3 Geschil na verwijzing, alsmede standpunten en conclusies van partijen

3.1.

De Hoge Raad heeft in het tweede verwijzingsarrest, voor zover van belang, het volgende overwogen:

4.7.

In verband met het voorgaande dient het verwijzingshof te beoordelen:

(i) of de Inspecteur voor elk van de jaren 1990 tot en met 2000 het bewijs heeft geleverd dat belanghebbende het feit ter zake waarvan de boete is opgelegd, heeft begaan, en

(ii) (voor zover het verwijzingshof van oordeel is dat het bewijs van beboetbare feiten is geleverd) of elk van de opgelegde boeten gelet op de omstandigheden van het geval een passende en ook geboden sanctie voor de begane vergrijpen is.

De Hoge Raad verstaat hierbij onder boeten: opgelegde verhogingen en boeten.

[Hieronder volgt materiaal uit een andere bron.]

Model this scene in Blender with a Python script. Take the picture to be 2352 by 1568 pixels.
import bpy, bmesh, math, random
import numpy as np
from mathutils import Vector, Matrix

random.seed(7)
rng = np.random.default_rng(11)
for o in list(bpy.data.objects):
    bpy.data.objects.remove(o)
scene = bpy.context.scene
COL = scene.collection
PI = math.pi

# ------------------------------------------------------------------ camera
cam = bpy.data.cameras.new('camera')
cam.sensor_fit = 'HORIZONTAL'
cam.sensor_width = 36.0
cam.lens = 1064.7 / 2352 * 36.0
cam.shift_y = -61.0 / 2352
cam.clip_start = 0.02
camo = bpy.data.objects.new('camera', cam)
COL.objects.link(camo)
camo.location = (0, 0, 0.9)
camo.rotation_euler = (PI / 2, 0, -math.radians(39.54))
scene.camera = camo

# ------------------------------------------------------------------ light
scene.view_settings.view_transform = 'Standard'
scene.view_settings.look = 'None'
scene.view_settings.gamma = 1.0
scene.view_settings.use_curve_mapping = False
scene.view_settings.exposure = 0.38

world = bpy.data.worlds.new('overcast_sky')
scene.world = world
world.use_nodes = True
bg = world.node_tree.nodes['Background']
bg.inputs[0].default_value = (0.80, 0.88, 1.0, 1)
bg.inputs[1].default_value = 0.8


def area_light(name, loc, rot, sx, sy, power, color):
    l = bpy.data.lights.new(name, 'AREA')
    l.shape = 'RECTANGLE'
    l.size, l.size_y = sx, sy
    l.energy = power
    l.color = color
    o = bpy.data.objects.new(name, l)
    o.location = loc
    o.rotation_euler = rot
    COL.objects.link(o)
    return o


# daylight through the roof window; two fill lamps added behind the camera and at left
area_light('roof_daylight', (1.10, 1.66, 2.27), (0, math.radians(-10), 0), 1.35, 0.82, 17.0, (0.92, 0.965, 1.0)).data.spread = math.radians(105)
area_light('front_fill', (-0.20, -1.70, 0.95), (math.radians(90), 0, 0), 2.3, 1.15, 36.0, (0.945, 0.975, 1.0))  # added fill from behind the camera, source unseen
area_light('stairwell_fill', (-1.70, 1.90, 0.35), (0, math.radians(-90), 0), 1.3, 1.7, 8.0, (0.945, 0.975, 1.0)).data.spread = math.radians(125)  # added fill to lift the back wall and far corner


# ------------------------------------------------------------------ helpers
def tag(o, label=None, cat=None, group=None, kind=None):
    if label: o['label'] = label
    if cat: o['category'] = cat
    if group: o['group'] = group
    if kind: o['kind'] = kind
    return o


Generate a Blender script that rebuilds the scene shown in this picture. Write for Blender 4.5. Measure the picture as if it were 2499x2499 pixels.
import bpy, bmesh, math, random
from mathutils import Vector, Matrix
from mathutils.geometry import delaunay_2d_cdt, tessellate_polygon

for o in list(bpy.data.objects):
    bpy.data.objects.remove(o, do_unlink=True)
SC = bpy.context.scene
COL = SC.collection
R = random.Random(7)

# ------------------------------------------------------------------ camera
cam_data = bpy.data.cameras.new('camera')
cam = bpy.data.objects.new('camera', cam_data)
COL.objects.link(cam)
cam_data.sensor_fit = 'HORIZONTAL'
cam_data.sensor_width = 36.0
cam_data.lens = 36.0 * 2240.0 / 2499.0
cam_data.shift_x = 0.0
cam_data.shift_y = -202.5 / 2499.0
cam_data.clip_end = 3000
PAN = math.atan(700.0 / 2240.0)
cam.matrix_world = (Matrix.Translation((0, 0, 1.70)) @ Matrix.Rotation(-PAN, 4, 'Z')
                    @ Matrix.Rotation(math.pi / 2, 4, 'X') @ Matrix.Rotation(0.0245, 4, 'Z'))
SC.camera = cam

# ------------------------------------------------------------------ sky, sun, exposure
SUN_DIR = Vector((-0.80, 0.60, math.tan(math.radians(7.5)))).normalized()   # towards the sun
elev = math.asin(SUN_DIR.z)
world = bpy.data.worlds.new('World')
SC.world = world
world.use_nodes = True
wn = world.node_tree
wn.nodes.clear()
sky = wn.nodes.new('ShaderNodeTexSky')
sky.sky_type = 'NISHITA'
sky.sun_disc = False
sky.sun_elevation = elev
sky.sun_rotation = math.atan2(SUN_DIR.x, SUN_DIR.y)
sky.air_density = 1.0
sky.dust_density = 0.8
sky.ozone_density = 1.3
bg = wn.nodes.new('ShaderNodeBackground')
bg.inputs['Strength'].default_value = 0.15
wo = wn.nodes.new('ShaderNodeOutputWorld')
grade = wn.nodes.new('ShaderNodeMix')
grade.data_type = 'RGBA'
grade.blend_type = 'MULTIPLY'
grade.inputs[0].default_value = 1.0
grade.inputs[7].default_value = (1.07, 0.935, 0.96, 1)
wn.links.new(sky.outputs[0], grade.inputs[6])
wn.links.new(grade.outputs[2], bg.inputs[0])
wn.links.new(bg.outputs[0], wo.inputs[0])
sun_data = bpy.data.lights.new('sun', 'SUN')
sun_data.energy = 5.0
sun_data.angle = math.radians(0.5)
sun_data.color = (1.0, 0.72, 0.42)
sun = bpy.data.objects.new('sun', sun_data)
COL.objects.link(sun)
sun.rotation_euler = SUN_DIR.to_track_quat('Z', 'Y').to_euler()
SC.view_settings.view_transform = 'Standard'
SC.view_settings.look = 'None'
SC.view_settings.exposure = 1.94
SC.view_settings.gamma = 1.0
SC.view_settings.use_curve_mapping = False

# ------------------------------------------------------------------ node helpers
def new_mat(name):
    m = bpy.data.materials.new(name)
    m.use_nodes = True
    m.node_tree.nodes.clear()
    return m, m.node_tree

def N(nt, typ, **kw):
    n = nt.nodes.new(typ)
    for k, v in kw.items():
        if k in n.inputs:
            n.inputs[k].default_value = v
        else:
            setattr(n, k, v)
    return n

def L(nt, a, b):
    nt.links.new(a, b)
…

In beroep is voorts in geschil:

(iii) of belanghebbende recht heeft op een vergoeding wegens geleden immateriële schade ten bedrage van € 27.500.

3.2.

Belanghebbende is van mening dat de vragen (i) en (ii) ontkennend moeten worden beantwoord en vraag (iii) bevestigend. De Inspecteur is de tegenovergestelde opvatting toegedaan.

3.3.

Partijen doen hun standpunten in de beroepen steunen op de gronden welke daartoe door hen zijn aangevoerd in de van hen afkomstige stukken, van al welke stukken de inhoud als hier ingevoegd moet worden aangemerkt. Voor hetgeen hieraan ter zitting is toegevoegd, wordt verwezen naar het van deze zitting opgemaakte proces-verbaal.

3.4.

Belanghebbende concludeert tot vernietiging van de uitspraken op bezwaar en vernietiging van de navorderingsaanslagen, vernietiging dan wel kwijtschelding van de verhogingen, vernietiging van de boeten, vernietiging van de beschikkingen heffingsrente en toekenning van een vergoeding wegens geleden immateriële schade ten bedrage van € 27.500. De Inspecteur concludeert tot vernietiging van de uitspraken op bezwaar, vernietiging dan wel kwijtschelding van de verhogingen voor de jaren 1990, 1991 en 1992, vermindering van de verhogingen vanaf de jaren 1993 – na kwijtschelding – tot 64 percent en vermindering van de boeten tot 64 percent van het nagevorderde belastingbedrag.